Exercise prompt:
In the records below, begin at the line that has "Generate a Blender" and stop after the line that has "vs.use_curve_mapping = False"; quote those lines verbatim and nothing more.

Information given:
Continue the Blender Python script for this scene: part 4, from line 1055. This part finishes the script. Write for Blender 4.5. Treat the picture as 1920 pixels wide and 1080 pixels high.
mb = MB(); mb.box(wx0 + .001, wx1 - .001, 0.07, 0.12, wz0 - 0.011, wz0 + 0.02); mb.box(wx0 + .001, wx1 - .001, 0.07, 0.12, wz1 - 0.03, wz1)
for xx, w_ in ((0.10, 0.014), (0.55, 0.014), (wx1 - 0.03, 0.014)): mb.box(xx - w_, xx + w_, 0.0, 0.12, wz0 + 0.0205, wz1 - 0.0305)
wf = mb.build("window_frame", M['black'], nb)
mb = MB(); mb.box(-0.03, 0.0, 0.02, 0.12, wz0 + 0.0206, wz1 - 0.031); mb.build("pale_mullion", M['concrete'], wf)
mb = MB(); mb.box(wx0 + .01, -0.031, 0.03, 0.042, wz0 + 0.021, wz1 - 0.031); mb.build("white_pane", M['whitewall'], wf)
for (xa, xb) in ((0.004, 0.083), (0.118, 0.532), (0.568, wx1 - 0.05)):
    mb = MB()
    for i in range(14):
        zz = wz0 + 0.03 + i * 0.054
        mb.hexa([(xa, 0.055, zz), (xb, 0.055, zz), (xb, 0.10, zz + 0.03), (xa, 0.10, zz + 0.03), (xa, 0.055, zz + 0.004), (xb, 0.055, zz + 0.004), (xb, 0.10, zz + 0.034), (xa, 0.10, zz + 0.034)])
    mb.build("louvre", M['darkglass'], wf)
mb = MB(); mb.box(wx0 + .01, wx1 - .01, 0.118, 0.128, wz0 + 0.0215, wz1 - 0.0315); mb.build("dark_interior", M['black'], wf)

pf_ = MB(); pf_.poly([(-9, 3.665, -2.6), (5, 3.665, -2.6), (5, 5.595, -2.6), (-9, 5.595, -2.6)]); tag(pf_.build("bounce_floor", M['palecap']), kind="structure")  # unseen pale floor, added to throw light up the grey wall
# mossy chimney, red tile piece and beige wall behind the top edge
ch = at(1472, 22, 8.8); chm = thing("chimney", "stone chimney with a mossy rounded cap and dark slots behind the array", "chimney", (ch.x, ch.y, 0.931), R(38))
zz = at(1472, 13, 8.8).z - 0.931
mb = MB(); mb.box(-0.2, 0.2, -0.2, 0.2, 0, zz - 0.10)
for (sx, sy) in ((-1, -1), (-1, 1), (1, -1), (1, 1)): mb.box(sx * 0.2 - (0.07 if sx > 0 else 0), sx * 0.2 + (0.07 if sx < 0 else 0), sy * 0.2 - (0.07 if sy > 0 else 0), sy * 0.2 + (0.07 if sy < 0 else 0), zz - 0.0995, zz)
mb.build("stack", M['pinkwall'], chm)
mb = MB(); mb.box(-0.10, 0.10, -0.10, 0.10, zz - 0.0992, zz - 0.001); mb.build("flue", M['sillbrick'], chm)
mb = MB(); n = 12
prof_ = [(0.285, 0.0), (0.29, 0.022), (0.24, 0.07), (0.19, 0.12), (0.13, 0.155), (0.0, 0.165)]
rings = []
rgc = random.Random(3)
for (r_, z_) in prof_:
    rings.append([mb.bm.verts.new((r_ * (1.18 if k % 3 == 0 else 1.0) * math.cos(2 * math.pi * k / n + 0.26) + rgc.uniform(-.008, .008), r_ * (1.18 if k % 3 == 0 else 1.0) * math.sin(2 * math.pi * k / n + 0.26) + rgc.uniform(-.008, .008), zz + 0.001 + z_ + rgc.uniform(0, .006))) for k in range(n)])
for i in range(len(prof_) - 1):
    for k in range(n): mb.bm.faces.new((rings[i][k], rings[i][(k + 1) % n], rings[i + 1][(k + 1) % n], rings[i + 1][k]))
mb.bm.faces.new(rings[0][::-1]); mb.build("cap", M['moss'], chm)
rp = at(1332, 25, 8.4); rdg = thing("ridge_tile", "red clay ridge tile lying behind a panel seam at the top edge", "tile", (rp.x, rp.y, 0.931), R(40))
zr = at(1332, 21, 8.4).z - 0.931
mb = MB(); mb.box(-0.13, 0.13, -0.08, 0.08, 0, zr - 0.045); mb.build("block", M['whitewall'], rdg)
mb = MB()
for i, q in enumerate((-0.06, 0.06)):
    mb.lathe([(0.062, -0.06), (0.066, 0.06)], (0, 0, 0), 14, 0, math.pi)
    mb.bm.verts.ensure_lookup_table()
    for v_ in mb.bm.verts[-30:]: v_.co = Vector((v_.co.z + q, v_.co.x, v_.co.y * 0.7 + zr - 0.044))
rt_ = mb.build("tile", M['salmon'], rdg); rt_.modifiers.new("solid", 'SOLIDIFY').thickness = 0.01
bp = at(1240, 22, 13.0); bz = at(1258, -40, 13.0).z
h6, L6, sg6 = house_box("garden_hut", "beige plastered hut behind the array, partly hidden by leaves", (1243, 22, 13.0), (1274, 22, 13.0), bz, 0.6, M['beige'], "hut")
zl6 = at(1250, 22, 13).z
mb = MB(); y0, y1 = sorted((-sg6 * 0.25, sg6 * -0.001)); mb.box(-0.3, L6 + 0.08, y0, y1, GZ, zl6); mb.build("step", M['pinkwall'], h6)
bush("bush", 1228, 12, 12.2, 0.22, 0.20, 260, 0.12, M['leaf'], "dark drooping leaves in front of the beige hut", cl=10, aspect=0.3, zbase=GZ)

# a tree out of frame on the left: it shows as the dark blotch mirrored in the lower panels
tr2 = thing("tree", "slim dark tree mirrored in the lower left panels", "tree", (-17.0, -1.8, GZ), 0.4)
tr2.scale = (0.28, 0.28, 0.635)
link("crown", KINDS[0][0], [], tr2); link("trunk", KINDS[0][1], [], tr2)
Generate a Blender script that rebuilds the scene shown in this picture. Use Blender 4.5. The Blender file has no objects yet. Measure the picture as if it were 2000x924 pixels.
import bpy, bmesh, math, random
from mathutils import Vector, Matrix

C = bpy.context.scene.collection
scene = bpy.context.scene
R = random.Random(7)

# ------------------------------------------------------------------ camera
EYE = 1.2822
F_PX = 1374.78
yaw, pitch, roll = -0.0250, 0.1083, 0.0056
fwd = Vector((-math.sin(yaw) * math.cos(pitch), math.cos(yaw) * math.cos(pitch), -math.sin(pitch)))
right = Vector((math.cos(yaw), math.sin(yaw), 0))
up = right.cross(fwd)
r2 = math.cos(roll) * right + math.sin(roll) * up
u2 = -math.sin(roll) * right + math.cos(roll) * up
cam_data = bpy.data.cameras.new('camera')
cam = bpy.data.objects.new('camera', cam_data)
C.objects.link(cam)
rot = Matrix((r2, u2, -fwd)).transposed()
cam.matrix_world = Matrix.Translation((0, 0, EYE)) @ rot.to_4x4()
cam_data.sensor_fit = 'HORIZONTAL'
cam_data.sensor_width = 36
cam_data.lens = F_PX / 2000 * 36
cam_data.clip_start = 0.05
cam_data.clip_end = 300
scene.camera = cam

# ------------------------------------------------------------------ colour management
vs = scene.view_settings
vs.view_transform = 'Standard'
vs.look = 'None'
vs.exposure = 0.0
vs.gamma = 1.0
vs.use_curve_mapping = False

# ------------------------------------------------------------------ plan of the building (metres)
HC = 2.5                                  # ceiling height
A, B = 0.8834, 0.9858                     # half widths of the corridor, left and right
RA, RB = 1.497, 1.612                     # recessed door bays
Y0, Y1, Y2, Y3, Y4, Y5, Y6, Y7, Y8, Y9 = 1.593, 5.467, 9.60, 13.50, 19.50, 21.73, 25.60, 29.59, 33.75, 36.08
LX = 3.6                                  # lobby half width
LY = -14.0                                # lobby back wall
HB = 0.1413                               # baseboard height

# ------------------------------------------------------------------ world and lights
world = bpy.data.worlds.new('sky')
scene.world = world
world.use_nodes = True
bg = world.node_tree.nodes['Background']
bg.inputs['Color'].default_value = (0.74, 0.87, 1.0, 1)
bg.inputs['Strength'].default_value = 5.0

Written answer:
Generate a Blender script that rebuilds the scene shown in this picture. Use Blender 4.5. The Blender file has no objects yet. Measure the picture as if it were 2000x924 pixels.
import bpy, bmesh, math, random
from mathutils import Vector, Matrix

C = bpy.context.scene.collection
scene = bpy.context.scene
R = random.Random(7)

# ------------------------------------------------------------------ camera
EYE = 1.2822
F_PX = 1374.78
yaw, pitch, roll = -0.0250, 0.1083, 0.0056
fwd = Vector((-math.sin(yaw) * math.cos(pitch), math.cos(yaw) * math.cos(pitch), -math.sin(pitch)))
right = Vector((math.cos(yaw), math.sin(yaw), 0))
up = right.cross(fwd)
r2 = math.cos(roll) * right + math.sin(roll) * up
u2 = -math.sin(roll) * right + math.cos(roll) * up
cam_data = bpy.data.cameras.new('camera')
cam = bpy.data.objects.new('camera', cam_data)
C.objects.link(cam)
rot = Matrix((r2, u2, -fwd)).transposed()
cam.matrix_world = Matrix.Translation((0, 0, EYE)) @ rot.to_4x4()
cam_data.sensor_fit = 'HORIZONTAL'
cam_data.sensor_width = 36
cam_data.lens = F_PX / 2000 * 36
cam_data.clip_start = 0.05
cam_data.clip_end = 300
scene.camera = cam

# ------------------------------------------------------------------ colour management
vs = scene.view_settings
vs.view_transform = 'Standard'
vs.look = 'None'
vs.exposure = 0.0
vs.gamma = 1.0
vs.use_curve_mapping = False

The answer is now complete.